The researchers stress that their findings are likely conservative. Because the adults who participated in this study were paid a modest hourly wage to complete the survey, they might have completed more questions than they would have if they were actually completing the real census online.
Dietrich estimates that the completion rates could be significantly lower without that financial appeal — and especially compared to receiving an envelope in the mail with “Census Bureau” written large across the front. Further, the people who might be most difficult to reach by mail would also likely not be persuaded by the Census Bureau’s advertisements or efforts to create a sense of social responsibility to complete the census. And, though it is technically illegal for people living in the U.S. or a U.S. territory not to complete the census, violations have rarely been prosecuted.
The most challenging part about conducting this study, Dietrich says, was to determine whether people dropped out because of the citizenship question (and/or related demographic questions), or because of fatigue or random chance. “That’s why we needed 9,000-plus respondents. It’s a much more challenging variable to work with,” he says, explaining that it’s almost as if trying to measure the loudness of silence.
The paper is currently under peer review and, based on comments the authors have received, they hope it will be published soon.

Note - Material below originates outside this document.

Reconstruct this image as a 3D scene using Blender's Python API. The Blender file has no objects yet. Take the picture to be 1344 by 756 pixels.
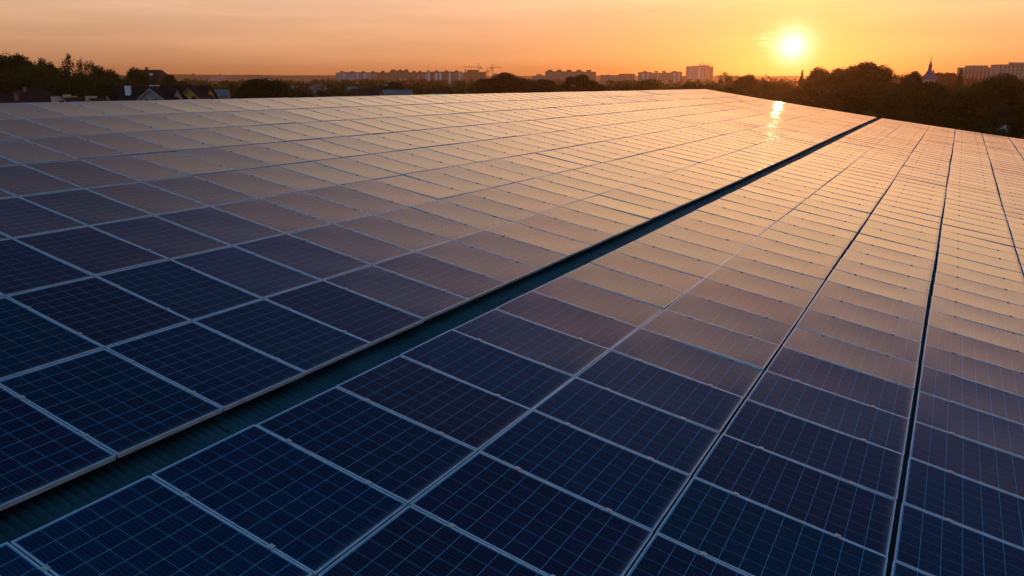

While Dietrich says he hopes the working paper sheds new light on the potential impact of the citizenship question, he wonders whether the heavily polarized political debates about the census have already sparked alarm in potential census respondents. Even further, given that the 2020 Census will be the first-ever digital census, Dietrich finds it “curious” that the method of data collection and content — two substantial changes — are planned to occur simultaneously.
“After years of rigorous research that the Census Bureau has spent in perfecting the process, to disrupt the method of collection as well as introduce a question that has been intentionally left off the census for decades … it’s going to be very chaotic and challenging for the Census to adjust,” he says.